**TASK TO COMPLETE**
Give back every line exactly as it appears, pictures excluded.

**DATA**
○ ○ ○

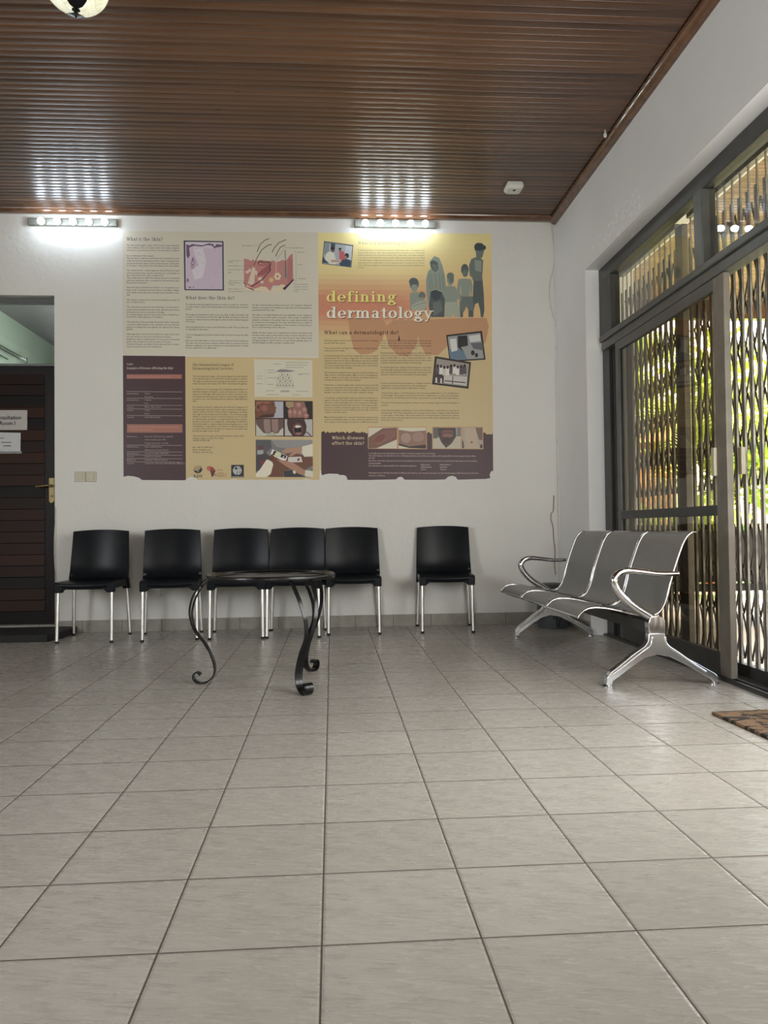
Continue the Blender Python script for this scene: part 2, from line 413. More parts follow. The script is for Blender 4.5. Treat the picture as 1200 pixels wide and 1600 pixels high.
def boards(name, x0, x1, y0, y1, z, mat):
    # tongue and groove boards with rounded arrises and sunk joints, running left to right
    m = MB(); prof = []
    n = int(math.ceil((y1 - y0) / BP))
    ys = [(0, .007), (.05, .007), (.06, .002), (.10, .0004), (.14, 0), (.92, 0), (.965, .0008), (.99, .003), (.995, .007)]
    k0 = math.floor(y0 / BP)
    for k in range(k0, k0 + n + 1):
        for f, d in ys:
            y = (k + f) * BP
            if y0 <= y <= y1: prof.append((y, z + d))
    vs = []
    for y, zz in prof: vs += [(x0, y, zz), (x1, y, zz)]
    fs = [(2 * i, 2 * i + 1, 2 * i + 3, 2 * i + 2) for i in range(len(prof) - 1)]
    m.add(vs, fs); m.box((x0, y0, z + .02), (x1, y1, z + .1))
    return tag(m.build(name, mat, smooth=55), kind='structure')
boards('ceiling', XL, XR, YB, D, CZ, 'ceil')
m = MB()
# cornice mouldings: broad board along the back wall, quarter round along the right wall
pr = [(0, 0), (0, -.022), (-.012, -.028), (-.05, -.028), (-.075, -.016), (-.08, 0)]
m.prism(pr, lambda p, t: (t, D + p[0], CZ + p[1]), XL, XR)
tag(m.build('trim_1', 'trim', smooth=50), 'varnished cornice board along the top of the back wall', kind='structure')
m = MB(); pr = [(0, 0), (0, -.052)] + [(-.056 * math.sin(a), -.052 * math.cos(a)) for a in [i * PI / 2 / 8 for i in range(1, 9)]] + [(-.062, 0)]
m.prism(pr, lambda p, t: (XR + p[0], t, CZ + p[1]), YB, D - .02)
tag(m.build('trim_2', 'trim', smooth=50), 'rounded varnished moulding along the top of the right wall', kind='structure')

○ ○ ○

**EXPECTED ANSWER**
Continue the Blender Python script for this scene: part 2, from line 413. More parts follow. The script is for Blender 4.5. Treat the picture as 1200 pixels wide and 1600 pixels high.
def boards(name, x0, x1, y0, y1, z, mat):
    # tongue and groove boards with rounded arrises and sunk joints, running left to right
    m = MB(); prof = []
    n = int(math.ceil((y1 - y0) / BP))
    ys = [(0, .007), (.05, .007), (.06, .002), (.10, .0004), (.14, 0), (.92, 0), (.965, .0008), (.99, .003), (.995, .007)]
    k0 = math.floor(y0 / BP)
    for k in range(k0, k0 + n + 1):
        for f, d in ys:
            y = (k + f) * BP
            if y0 <= y <= y1: prof.append((y, z + d))
    vs = []
    for y, zz in prof: vs += [(x0, y, zz), (x1, y, zz)]
    fs = [(2 * i, 2 * i + 1, 2 * i + 3, 2 * i + 2) for i in range(len(prof) - 1)]
    m.add(vs, fs); m.box((x0, y0, z + .02), (x1, y1, z + .1))
    return tag(m.build(name, mat, smooth=55), kind='structure')
boards('ceiling', XL, XR, YB, D, CZ, 'ceil')
m = MB()
# cornice mouldings: broad board along the back wall, quarter round along the right wall
pr = [(0, 0), (0, -.022), (-.012, -.028), (-.05, -.028), (-.075, -.016), (-.08, 0)]
m.prism(pr, lambda p, t: (t, D + p[0], CZ + p[1]), XL, XR)
tag(m.build('trim_1', 'trim', smooth=50), 'varnished cornice board along the top of the back wall', kind='structure')
m = MB(); pr = [(0, 0), (0, -.052)] + [(-.056 * math.sin(a), -.052 * math.cos(a)) for a in [i * PI / 2 / 8 for i in range(1, 9)]] + [(-.062, 0)]
m.prism(pr, lambda p, t: (XR + p[0], t, CZ + p[1]), YB, D - .02)
tag(m.build('trim_2', 'trim', smooth=50), 'rounded varnished moulding along the top of the right wall', kind='structure')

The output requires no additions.